素敵な光景を目にした。

電車に乗っていた僕。高田馬場駅に停車すると車内から大きな声が聞こえてきた。

「おじいさーん!おじいさーん!」

声の主は男子高校生。何やら大きな紙袋を片手に扉から外へ身を乗り出して叫んでいる。高田馬場駅で降りて行ったおじいさんが、紙袋を忘れていったようだ。

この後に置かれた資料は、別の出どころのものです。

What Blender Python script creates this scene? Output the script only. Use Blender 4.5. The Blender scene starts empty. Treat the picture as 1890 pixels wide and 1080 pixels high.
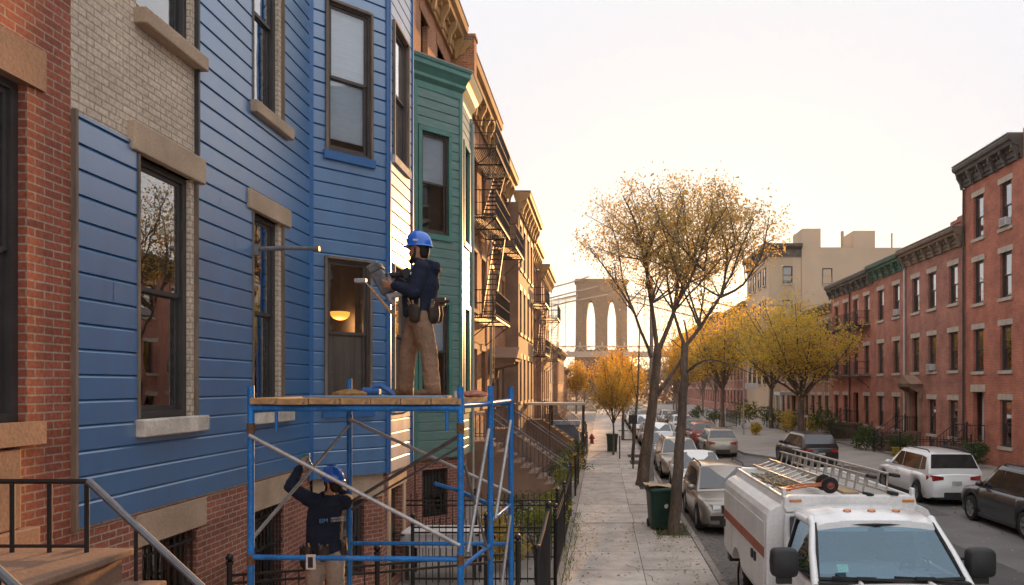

本当なら追いかけて渡したいが、高校生くんにも予定があって、降りるに降りられない。そんな状況。

すると外からお姉さんが駆け寄り、

「どの人?あの服の人ね!わかった!」

そういって荷物を受け取り走って追いかけた。

プシュー。

扉は閉まり、電車は動き出す。夢中で大きな声を出した高校生くんは恥ずかしそうな顔で下を向く。何も恥ずかしいことじゃない。素晴らしかった。とっさになかなかできるもんじゃない。優しさいっぱいの高校生くんから、それに引き寄せられた優しいお姉さん。

心がほっこりしました。

西武新宿駅に着き、僕は彼とのすれ違いざまに、よくやってね!という想いを込めて肩をポンッと、、、やってはいないのだけど、やりたかったなと思いました。

紙袋はきっとおじいさんのもとに届いてる。